▸ **Problem**:
Scan the data below for the string "from". Show every line where it turns up.
## Begin Source records
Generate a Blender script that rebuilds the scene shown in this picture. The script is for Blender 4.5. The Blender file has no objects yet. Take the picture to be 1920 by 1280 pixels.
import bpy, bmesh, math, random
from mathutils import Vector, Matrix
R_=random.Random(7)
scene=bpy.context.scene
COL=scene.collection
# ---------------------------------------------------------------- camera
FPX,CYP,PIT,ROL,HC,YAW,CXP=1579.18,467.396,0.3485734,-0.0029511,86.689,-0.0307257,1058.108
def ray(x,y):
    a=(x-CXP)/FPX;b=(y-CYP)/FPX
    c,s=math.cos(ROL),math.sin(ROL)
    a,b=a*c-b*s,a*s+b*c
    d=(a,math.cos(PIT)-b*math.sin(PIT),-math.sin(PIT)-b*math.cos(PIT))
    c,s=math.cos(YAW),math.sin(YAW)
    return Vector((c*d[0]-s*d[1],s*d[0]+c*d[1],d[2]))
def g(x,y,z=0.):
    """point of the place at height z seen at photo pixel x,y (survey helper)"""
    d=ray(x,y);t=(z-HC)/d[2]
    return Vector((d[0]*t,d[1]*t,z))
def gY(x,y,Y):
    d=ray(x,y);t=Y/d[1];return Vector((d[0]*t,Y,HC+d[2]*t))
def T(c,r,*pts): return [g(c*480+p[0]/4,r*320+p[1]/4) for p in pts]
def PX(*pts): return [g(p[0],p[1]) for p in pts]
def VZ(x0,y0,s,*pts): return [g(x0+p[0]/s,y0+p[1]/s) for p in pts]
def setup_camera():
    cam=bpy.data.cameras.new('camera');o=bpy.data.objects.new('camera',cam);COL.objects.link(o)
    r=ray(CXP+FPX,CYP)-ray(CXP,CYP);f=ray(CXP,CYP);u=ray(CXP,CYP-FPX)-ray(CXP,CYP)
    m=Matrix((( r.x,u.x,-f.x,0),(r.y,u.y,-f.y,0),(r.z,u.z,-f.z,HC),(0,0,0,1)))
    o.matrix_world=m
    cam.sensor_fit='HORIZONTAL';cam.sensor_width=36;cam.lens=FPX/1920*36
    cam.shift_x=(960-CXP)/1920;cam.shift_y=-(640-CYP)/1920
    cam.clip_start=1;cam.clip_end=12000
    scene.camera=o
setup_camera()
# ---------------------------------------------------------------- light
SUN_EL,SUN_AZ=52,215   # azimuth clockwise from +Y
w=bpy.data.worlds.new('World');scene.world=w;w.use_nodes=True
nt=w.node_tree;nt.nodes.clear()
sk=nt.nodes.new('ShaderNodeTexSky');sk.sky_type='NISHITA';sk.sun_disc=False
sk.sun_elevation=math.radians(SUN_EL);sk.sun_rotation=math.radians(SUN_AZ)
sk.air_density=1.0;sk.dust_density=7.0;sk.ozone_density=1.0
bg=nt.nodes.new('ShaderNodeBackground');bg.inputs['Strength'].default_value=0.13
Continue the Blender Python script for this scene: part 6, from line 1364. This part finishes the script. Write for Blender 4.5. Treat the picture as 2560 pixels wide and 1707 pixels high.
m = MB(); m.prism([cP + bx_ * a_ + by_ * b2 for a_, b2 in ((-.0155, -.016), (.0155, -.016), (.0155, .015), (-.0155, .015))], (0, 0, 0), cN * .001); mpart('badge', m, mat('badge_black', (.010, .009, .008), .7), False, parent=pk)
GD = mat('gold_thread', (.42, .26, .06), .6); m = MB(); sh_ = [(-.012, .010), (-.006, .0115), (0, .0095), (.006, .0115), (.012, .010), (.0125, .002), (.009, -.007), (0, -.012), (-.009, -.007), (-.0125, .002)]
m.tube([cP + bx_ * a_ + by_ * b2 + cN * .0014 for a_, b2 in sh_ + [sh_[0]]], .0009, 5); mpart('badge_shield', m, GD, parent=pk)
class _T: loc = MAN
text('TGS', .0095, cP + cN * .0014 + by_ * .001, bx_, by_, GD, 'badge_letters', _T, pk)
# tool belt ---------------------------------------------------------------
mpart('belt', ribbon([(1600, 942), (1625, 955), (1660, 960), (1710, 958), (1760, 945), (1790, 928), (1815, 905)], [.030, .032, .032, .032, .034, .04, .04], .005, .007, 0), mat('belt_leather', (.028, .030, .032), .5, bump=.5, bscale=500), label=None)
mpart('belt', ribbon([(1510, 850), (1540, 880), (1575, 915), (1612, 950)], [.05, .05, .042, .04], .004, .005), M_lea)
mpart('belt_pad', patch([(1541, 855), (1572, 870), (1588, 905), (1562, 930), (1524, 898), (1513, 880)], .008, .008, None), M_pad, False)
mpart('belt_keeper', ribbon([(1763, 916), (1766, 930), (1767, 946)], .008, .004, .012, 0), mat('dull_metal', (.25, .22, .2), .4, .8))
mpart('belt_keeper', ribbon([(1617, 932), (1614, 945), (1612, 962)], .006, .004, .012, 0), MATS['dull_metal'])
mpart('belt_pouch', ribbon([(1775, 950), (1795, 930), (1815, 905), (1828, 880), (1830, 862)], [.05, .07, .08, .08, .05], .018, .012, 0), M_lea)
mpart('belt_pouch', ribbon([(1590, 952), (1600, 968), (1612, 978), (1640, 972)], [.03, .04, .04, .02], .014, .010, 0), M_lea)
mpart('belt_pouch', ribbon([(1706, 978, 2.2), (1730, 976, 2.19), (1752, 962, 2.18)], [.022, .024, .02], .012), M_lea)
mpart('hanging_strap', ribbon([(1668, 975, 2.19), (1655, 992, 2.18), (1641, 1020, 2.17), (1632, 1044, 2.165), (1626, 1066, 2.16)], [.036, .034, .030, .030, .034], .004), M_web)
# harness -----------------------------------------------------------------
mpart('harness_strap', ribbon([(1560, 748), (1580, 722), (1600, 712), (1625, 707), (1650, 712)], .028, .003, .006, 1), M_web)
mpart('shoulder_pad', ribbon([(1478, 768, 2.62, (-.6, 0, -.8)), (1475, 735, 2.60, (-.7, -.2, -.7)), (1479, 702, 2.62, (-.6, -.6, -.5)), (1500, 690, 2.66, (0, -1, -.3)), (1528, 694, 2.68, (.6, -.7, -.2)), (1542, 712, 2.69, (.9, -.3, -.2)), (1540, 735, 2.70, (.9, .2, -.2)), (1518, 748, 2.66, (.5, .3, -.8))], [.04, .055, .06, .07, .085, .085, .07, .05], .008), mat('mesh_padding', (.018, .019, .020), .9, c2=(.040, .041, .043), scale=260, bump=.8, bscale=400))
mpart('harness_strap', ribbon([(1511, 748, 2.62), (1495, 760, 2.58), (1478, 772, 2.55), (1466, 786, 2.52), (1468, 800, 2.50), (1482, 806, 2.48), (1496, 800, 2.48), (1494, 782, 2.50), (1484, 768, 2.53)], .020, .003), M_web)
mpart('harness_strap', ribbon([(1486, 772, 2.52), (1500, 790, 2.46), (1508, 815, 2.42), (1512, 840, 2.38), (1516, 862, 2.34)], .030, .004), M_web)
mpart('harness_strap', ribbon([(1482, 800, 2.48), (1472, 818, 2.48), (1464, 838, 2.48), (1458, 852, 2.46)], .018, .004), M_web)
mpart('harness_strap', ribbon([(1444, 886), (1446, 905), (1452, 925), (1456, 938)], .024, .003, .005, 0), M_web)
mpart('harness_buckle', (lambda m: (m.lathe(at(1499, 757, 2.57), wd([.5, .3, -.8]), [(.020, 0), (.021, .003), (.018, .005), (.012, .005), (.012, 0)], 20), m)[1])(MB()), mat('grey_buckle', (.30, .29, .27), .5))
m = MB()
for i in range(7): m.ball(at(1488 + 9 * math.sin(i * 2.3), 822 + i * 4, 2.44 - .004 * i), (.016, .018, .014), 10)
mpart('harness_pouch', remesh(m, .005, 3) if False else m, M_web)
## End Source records
▸ **Exercise solution**:
from mathutils import Vector, Matrix
SUN_EL,SUN_AZ=52,215   # azimuth clockwise from +Y
Continue the Blender Python script for this scene: part 6, from line 1364. This part finishes the script. Write for Blender 4.5. Treat the picture as 2560 pixels wide and 1707 pixels high.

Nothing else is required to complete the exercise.